Information provided:
%%

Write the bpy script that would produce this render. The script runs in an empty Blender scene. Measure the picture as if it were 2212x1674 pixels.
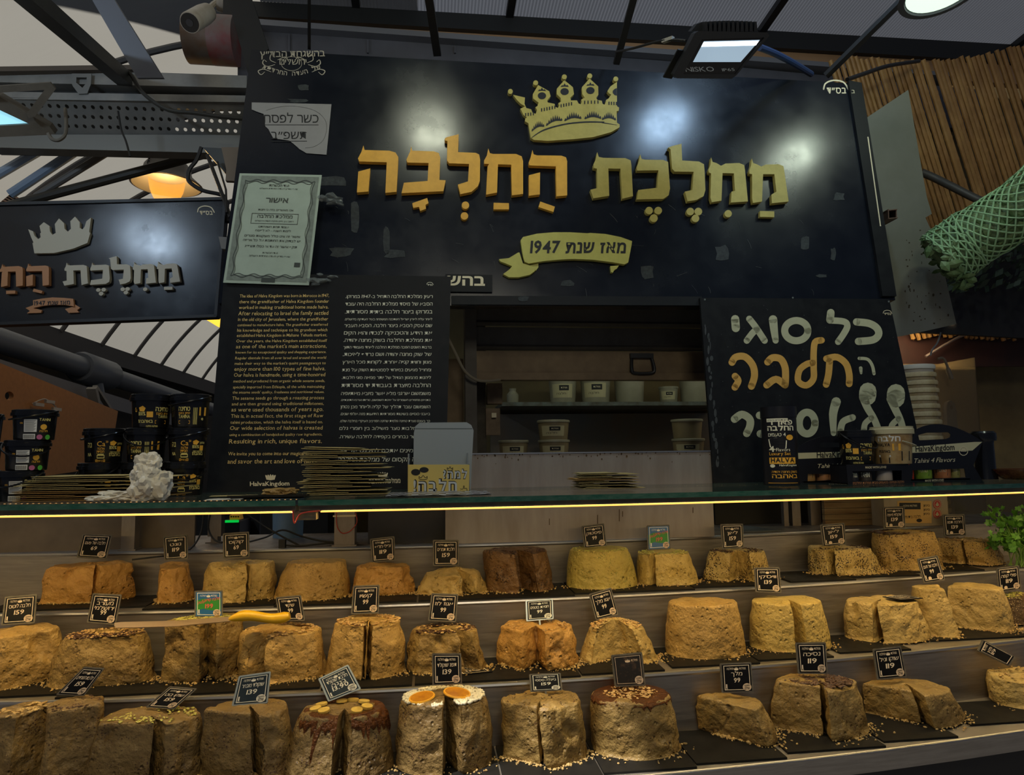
import bpy, bmesh, math, random
from mathutils import Vector as V, Matrix, noise
from mathutils.geometry import tessellate_polygon
S = bpy.context.scene
COL = S.collection
R = math.radians
W, H, F = 2212, 1674, 1500.0

# ---------------------------------------------------------------- camera
EYE = V((0, 0, 1.51))
YAW, PITCH, ROLL = R(6.8), R(5.6), 0.0125
_d = V((math.sin(YAW) * math.cos(PITCH), math.cos(YAW) * math.cos(PITCH), math.sin(PITCH)))
_r0 = V((math.cos(YAW), -math.sin(YAW), 0))
_u0 = _r0.cross(_d)
_r = _r0 * math.cos(ROLL) - _u0 * math.sin(ROLL)
_u = _u0 * math.cos(ROLL) + _r0 * math.sin(ROLL)
cam = bpy.data.cameras.new('camera')
cam.sensor_width = 36
cam.lens = F / W * 36
cam.clip_start = .02
cam.clip_end = 200
camo = bpy.data.objects.new('camera', cam)
COL.objects.link(camo)
camo.matrix_world = Matrix(((_r.x, _u.x, -_d.x, EYE.x), (_r.y, _u.y, -_d.y, EYE.y), (_r.z, _u.z, -_d.z, EYE.z), (0, 0, 0, 1)))
S.camera = camo


def ray(px, py):
    return (_d * F + _r * (px - W / 2) - _u * (py - H / 2)).normalized()


def at(px, py, Y):
    r = ray(px, py)
    return EYE + r * ((Y - EYE.y) / r.y)


def atz(px, py, Z):
    r = ray(px, py)
    return EYE + r * ((Z - EYE.z) / r.z)


def atx(px, py, X):
    r = ray(px, py)
    return EYE + r * ((X - EYE.x) / r.x)


def proj(p):
    q = V(p) - EYE
    z = q.dot(_d)
    return (W / 2 + F * q.dot(_r) / z, H / 2 - F * q.dot(_u) / z, z)


class Pl:
    """a real plane in the place; maps drawing coordinates onto it"""
    def __init__(s, p, n):
        s.p = V(p)
        s.n = V(n).normalized()

    def __call__(s, x, y, h=0.0):
        r = ray(x, y)
        return EYE + r * ((s.p - EYE).dot(s.n) / r.dot(s.n)) + s.n * h


def vplane(px, py, Y, lean=0.0, yaw=0.0):
    """upright plane through a point at depth Y; lean > 0 tips the top away"""
    a, b = R(lean), R(yaw)
    return Pl(at(px, py, Y), (math.sin(b) * math.cos(a), -math.cos(b) * math.cos(a), math.sin(a)))


# planes of the signs
P_MAIN = vplane(1200, 640, 2.16, 7)
P_INFO = vplane(700, 1070, 2.08, 4)
P_OFFER = vplane(1700, 1056, 2.10, 4)
P_SIDE = vplane(240, 690, 2.75, 3, -4)

# ---------------------------------------------------------------- light and exposure
S.view_settings.view_transform = 'Standard'
S.view_settings.look = 'None'
S.view_settings.exposure = 0.0
S.view_settings.gamma = 1.0
S.view_settings.use_curve_mapping = False
w = bpy.data.worlds.new('World')
S.world = w
w.use_nodes = True
_bg = w.node_tree.nodes['Background']
_bg.inputs[0].default_value = (0.55, 0.68, 1.0, 1)
_bg.inputs[1].default_value = 0.075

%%

Work required: Restate the data word for word from its first line through the line with "W, H, F = 2212, 1674, 1500.0", leaving out any picture along the way.

Completed exercise:
Write the bpy script that would produce this render. The script runs in an empty Blender scene. Measure the picture as if it were 2212x1674 pixels.
import bpy, bmesh, math, random
from mathutils import Vector as V, Matrix, noise
from mathutils.geometry import tessellate_polygon
S = bpy.context.scene
COL = S.collection
R = math.radians
W, H, F = 2212, 1674, 1500.0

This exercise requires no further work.